Cumhuriyet Halk Partisi (CHP) Genel Başkanı Özgür Özel, Edirne F Tipi Yüksek Güvenlikli Kapalı Ceza İnfaz Kurumunda tutuklu bulunan HDP’nin eski eş genel başkanı Selahattin Demirtaş’ı cezaevinde ziyaret etti. Özgür Özel yaklaşık 1,5 saat süren görüşme sonrası açıklamalarda bulundu:
Hukuk, adalet konuştuk. Toplumsal barışı konuştuk. Mutabık olduğumuz konu TBMM’nin önemiydi. TBMM’nin odakta olmayacağı bir konu önemli değil. Ayrıca, Demirtaş’la iletişim halinde olmaya mutabık kaldık. Çok yakından takip edeceğimiz bir konu tüm Türkiye’nin çıkarları için doğru adımın hep birlikte atılması.”
Beraberinde Sezgin Tanrıkulu ve Veli Ağababa ile cezaevine gelen Özel’in, Demirtaş’la görüşü başladı.
Ziyaret öncesinde Demirtaş’ın avukatları, Demirtaş’ın kitabını ve yazdığı çağrı metnini Özgür Özel’e teslim etti.
DEMİRTAŞ ÇAĞRI METNİNİ SOSYAL MEDYADAN YAYIMLADI
Öte yandan Selahattin Demirtaş, Özgür Özel’e ilettiği çağrı metnini sosyal medya hesabından yayımladı.
Metnin tamamı şöyle: “Bu çağrı ben dahil tüm erkeklere, zihniyetimizle yüzleşme çağrısıdır.
Kadınlara yönelik cinayet, şiddet, tecavüz, taciz, tehdit vakaları kan donduran vahşet boyutlarına ulaştı. Kadınlar için sokaklar, iş yerleri, okullar, hastaneler hatta yaşadıkları ev bile cehennem azabına dönüştü, toplumsal kaygı içindeyiz.
Bir erkek olarak bu konuda çağrı yapmak bile zor çünkü cinsiyet olarak fail olan tarafta yer aldığımı biliyorum. Kadınların maruz kaldığı şiddet, bireysel değil toplumsal bir sorunun yansımasıdır ve bu soruna karşı mücadeleyi salt kadınların omzuna yüklemek yerine biz erkeklerin de elimizi taşın altına koymamız gerektiği açıktır.
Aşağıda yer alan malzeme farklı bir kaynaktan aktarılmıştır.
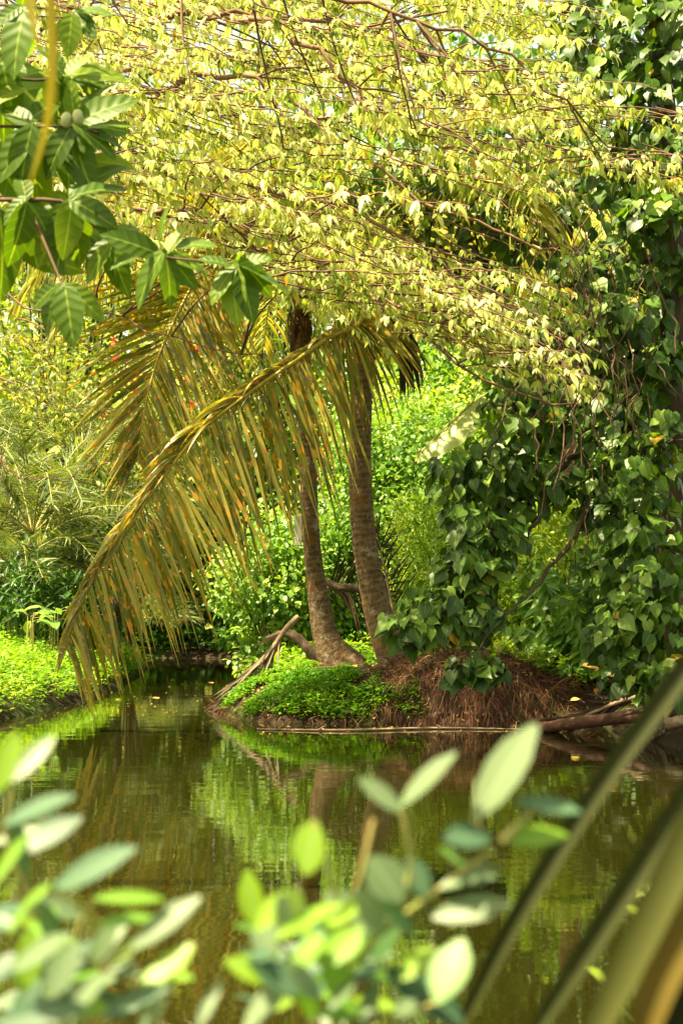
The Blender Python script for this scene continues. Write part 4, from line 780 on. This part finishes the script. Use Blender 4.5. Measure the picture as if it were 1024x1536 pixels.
fg_shrub('blurred thick-leaved shrub close to the lens at the lower left', np.array((-.38, 1.7, .25)),
    [(-8, 1190, 25, 1100, 44, .7), (18, 1172, 80, 1102, 34, .9), (5, 1237, 108, 1190, 46, .3), (15, 1282, 122, 1222, 50, .1), (80, 1335, 200, 1268, 48, .35), (-10, 1265, 58, 1240, 24, .9), (12, 1402, 76, 1318, 34, .6), (140, 1348, 246, 1345, 26, .55), (145, 1388, 232, 1372, 26, .5),
     (198, 1424, 298, 1342, 44, .8), (160, 1452, 218, 1402, 26, .6), (205, 1505, 288, 1412, 50, .65), (20, 1455, 102, 1400, 40, .9), (60, 1488, 122, 1432, 36, .85), (-10, 1535, 128, 1508, 44, .15), (100, 1532, 160, 1458, 44, .92), (158, 1516, 252, 1480, 32, .2), (-12, 1475, 22, 1428, 36, .1), (-5, 1512, 46, 1488, 26, .9), (206, 1545, 246, 1496, 34, .9),
     (-10, 1330, 40, 1250, 34, .55), (40, 1320, 20, 1215, 30, .35), (90, 1420, 60, 1350, 30, .3), (130, 1440, 190, 1385, 30, .85)],
    [[(0, 1310, 0), (60, 1385, .03), (130, 1440, .05), (190, 1480, .1), (230, 1600, .15)], [(20, 1180, 0), (10, 1260, .02), (60, 1385, .05), (90, 1560, .1)], [(200, 1425, 0), (150, 1460, .05), (120, 1580, .1)], [(145, 1348, 0), (110, 1420, .05), (100, 1580, .1)]],
    [(60, 1480, 80, 50, 26), (30, 1380, 45, 50, 7), (150, 1500, 70, 40, 12)], 1.55)
fg_shrub('blurred thick-leaved shrub close to the lens at the bottom centre', np.array((.02, 1.7, .25)),
    [(602, 1218, 540, 1165, 40, .9, 0), (600, 1210, 680, 1126, 40, .88, 0), (712, 1228, 800, 1084, 66, .95, 0), (772, 1202, 872, 1214, 34, .35, 0), (752, 1262, 852, 1248, 44, .62, 0), (735, 1252, 668, 1256, 46, .25, 0), (474, 1230, 454, 1312, 66, .72, .02), (602, 1352, 556, 1284, 62, .85, 0), (660, 1332, 742, 1296, 34, .8, 0), (648, 1376, 764, 1352, 46, .8, 0), (640, 1345, 612, 1285, 38, .3),
     (412, 1408, 512, 1352, 38, .6), (388, 1398, 354, 1386, 22, .5), (400, 1440, 398, 1372, 48, .88), (424, 1472, 338, 1438, 40, .66), (438, 1464, 482, 1398, 42, .55), (480, 1452, 542, 1388, 44, .6), (694, 1534, 582, 1450, 60, .0), (655, 1505, 692, 1406, 66, .45), (508, 1505, 500, 1408, 46, .6), (365, 1545, 432, 1468, 44, .92), (545, 1545, 562, 1468, 30, .92), (595, 1524, 622, 1498, 30, .85), (296, 1545, 332, 1466, 20, .9), (560, 1442, 592, 1368, 40, .4),
     (470, 1530, 450, 1450, 40, .55), (520, 1470, 560, 1400, 40, .5), (430, 1390, 420, 1340, 26, .9), (700, 1300, 660, 1270, 30, .55, 0), (690, 1330, 745, 1310, 24, .85, 0), (620, 1400, 570, 1350, 34, .4), (600, 1470, 650, 1420, 34, .7), (480, 1500, 430, 1440, 36, .85)],
    [[(602, 1216, 0), (612, 1270, 0), (622, 1320, 0), (580, 1390, .02), (530, 1450, .04), (505, 1640, .1)], [(712, 1228, 0), (750, 1262, 0), (690, 1310, 0), (620, 1362, .02), (560, 1410, .04), (510, 1480, .06), (500, 1640, .1)], [(560, 1230, .02), (545, 1300, .02), (520, 1400, .04), (508, 1640, .1)], [(800, 1215, .0), (752, 1262, 0)], [(415, 1410, 0), (450, 1460, .04), (490, 1620, .1)], [(340, 1440, 0), (430, 1475, .04), (480, 1620, .1)], [(655, 1505, 0), (600, 1530, .05), (520, 1640, .1)], [(470, 1232, .02), (500, 1330, .02), (515, 1420, .04), (505, 1640, .1)]],
    [(470, 1470, 70, 50, 22), (530, 1420, 50, 50, 10), (420, 1420, 40, 40, 6)], 1.55)
# palm frond stalks and straps across the lower right
pf = thing('palm_frond', np.array((.55, 1.1, .25)), 'blurred palm frond with long grey-green straps slanting across the lower right', 'palm frond')
for line, wd, rr, fc in [([P(1130, 860, 1.69), P(1030, 1000, 1.69), P(900, 1180, 1.69), P(780, 1370, 1.69), P(690, 1540, 1.69)], .0120, .2, (-.25, -1, .25)), ([P(1130, 1040, 1.62), P(1030, 1195, 1.62), P(930, 1350, 1.62), P(800, 1550, 1.62)], .0135, .25, (-.25, -1, .25)),
                         ([P(1150, 1050, 1.49), P(1040, 1260, 1.49), P(960, 1420, 1.49), P(880, 1580, 1.49)], .019, .45, (-.4, -.8, .3)), ([P(1160, 1150, 1.42), P(1060, 1350, 1.42), P(990, 1480, 1.42), P(950, 1600, 1.42)], .018, .8, (-.3, -.9, .3)), ([P(1120, 1380, 1.42), P(1050, 1480, 1.42), P(1000, 1600, 1.42)], .022, .05, (-.3, -.9, .3))]:
    mb = MB(); ribbon(mb, line, wd, rr, fc, 20, ([0, .3, .8, 1], [1, 1, .85, .5]), .7); mb.build('leaflet', M['strap'], pf)
mb = MB(); tube(mb, smooth_line([np.array((.55, 1.1, .25)), P(1250, 1300, 1.5), P(1160, 1100, 1.55), P(1130, 860, 1.69), P(1110, 600, 1.75)], 24), np.linspace(.014, .006, 24), 8); mb.build('rachis', M['stalk'], pf)
# small bright leaves by the water on a thin shoot, lower right
sh = thing('water_shoot', np.array((1.02, 4.0, -.3)), 'thin shoot with small bright green leaves at the lower right, partly behind the straps', 'plant'); mb = MB(); ms = MB()
for (x, y, x1, y1) in ((955, 1325, 985, 1340), (938, 1360, 968, 1372), (880, 1452, 910, 1468), (955, 1345, 975, 1322)):
    a = P(x, y, 3.6); e = P(x1, y1, 3.6); add_leaves(mb, T_OVAL, a[None], (e - a)[None], np.array([(-.1, -.6, .8)]), np.linalg.norm(e - a) * 1.1, .6); tube(ms, smooth_line([a, (a + np.array((1.02, 4.0, -.3))) / 2 + (.04, 0, 0), np.array((1.02, 4.0, -.3))], 8), .0025, 4)
ms.build('stem', M['green_stem'], sh); mb.build('foliage', M['shruby'], sh)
Buradan tüm erkeklere sesleniyorum, sadece bir dakika duralım ve düşünelim; suçu, suçluyu başka yerde aramayalım. Bu düzenin yaratılmasından, şiddeti besleyen zihniyetin oluşmasından söylemlerimizle, eylemlerimizle hepimiz sorumluyuz. Sorgulamaya, değişime kendimizden başlayalım. Biz erkekler doğuştan bu kadar vahşi, barbar, acımasız değiliz. Erkek egemen zihniyeti adım adım biz yarattık ve bu şiddet döngüsünün kurulmasına biz sebep olduk. O halde eşit, adil, güvenli bir yaşam inşa edilmesine fırsat sunma sorumluluğu da bizdedir.
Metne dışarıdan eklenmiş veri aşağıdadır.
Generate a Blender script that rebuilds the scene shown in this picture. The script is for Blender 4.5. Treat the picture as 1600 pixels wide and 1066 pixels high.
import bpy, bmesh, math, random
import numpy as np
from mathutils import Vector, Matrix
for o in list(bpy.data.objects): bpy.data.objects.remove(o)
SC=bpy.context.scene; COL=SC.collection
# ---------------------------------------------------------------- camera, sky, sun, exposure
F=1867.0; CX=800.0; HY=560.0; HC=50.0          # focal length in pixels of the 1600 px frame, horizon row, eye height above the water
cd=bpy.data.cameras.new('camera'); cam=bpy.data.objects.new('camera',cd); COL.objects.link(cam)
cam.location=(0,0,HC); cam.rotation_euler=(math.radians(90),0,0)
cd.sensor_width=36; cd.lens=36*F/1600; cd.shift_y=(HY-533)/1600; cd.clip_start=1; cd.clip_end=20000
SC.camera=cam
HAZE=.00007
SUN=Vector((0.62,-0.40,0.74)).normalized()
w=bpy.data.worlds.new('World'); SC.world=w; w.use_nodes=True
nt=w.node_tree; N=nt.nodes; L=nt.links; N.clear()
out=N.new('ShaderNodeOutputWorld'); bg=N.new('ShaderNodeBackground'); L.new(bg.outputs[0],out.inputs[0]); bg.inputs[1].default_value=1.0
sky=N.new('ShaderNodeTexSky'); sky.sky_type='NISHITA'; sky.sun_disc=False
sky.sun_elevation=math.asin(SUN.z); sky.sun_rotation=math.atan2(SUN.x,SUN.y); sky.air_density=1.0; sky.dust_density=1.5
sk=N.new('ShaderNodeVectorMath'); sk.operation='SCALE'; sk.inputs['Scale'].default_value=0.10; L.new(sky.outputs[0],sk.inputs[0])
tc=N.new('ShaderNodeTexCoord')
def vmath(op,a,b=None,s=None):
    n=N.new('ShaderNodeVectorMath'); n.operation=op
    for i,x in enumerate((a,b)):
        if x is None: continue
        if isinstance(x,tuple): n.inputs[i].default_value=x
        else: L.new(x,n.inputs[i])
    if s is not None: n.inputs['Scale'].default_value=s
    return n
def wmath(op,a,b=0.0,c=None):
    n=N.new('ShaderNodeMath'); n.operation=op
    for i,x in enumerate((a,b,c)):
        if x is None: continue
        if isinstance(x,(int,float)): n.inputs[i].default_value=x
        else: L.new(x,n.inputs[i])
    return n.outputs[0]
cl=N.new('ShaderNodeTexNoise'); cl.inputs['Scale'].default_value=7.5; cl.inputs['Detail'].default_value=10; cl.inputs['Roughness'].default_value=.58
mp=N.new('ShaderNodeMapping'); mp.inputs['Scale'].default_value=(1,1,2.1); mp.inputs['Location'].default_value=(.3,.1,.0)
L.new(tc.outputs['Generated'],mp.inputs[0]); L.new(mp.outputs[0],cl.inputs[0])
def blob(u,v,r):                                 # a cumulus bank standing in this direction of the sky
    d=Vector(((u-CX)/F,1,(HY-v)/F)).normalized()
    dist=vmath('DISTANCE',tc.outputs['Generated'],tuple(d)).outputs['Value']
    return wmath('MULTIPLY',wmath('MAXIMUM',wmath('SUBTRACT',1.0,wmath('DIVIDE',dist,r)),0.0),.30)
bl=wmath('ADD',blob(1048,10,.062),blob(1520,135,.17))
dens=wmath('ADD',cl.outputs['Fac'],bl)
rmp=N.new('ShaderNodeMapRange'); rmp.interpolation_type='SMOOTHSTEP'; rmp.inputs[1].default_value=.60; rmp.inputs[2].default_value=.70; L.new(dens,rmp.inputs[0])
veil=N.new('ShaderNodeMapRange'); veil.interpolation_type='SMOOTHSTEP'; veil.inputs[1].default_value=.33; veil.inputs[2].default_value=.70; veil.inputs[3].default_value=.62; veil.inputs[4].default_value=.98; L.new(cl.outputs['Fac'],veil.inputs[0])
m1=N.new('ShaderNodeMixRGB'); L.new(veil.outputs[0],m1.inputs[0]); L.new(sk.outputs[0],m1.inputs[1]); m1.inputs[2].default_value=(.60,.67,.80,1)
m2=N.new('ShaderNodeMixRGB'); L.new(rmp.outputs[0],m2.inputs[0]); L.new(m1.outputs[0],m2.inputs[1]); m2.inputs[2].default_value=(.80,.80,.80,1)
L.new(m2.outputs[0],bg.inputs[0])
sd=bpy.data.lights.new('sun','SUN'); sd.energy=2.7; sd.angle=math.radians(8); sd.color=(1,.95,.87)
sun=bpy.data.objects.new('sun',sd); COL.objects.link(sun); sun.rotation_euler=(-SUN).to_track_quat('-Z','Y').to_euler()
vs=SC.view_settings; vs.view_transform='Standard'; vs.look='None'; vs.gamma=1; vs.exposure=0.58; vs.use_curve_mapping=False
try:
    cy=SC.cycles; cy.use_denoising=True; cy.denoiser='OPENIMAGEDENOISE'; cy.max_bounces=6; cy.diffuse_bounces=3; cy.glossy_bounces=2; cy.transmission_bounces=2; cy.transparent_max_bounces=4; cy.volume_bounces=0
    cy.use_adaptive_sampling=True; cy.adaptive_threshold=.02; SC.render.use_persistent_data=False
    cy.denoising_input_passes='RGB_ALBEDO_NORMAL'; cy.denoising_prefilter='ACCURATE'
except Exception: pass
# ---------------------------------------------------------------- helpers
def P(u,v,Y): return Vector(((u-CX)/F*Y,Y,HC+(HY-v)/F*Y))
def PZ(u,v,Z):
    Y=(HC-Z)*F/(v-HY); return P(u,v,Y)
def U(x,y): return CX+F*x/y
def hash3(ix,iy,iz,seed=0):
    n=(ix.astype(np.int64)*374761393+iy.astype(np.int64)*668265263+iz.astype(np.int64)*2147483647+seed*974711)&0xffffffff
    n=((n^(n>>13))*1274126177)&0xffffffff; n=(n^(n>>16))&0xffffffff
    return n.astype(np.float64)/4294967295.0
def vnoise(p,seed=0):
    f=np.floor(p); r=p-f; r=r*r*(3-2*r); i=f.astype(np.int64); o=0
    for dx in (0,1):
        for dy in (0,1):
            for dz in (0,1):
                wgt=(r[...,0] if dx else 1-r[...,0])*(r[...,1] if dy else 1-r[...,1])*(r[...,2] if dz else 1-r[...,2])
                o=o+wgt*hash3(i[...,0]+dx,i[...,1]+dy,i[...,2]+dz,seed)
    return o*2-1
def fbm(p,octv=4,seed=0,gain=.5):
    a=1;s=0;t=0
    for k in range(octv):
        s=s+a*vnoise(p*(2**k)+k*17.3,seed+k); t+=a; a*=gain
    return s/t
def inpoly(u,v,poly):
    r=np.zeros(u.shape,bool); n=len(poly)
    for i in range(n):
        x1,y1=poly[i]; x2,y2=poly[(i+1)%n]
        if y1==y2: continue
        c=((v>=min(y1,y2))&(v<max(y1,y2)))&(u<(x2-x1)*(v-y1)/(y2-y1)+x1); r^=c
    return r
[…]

Kalıcı bir çözüm bulmak için, erkeklerin bu konudaki sorumluluğu sessiz kalmaktan öte hem özeleştiri yapmak hem de sistemi dönüştürmeye yönelik taleplere destek olmaktır. Ancak bu destek, kadınlara ne yapmaları gerektiğini söyleyen bir dil yerine, onların yanında yer alarak ve dinleyerek verilmelidir. Bu yazı da toplum olarak sorumluluklarımızı yeniden hatırlamak için kaleme alındı.
Unutmayın; kadınlar biz erkeklere sesleniyor, isyan ediyor, feryat ediyor, mücadele ediyorlar. Biz de kendimizle samimiyetle yüzleşerek kadınların mücadelesine omuz verelim.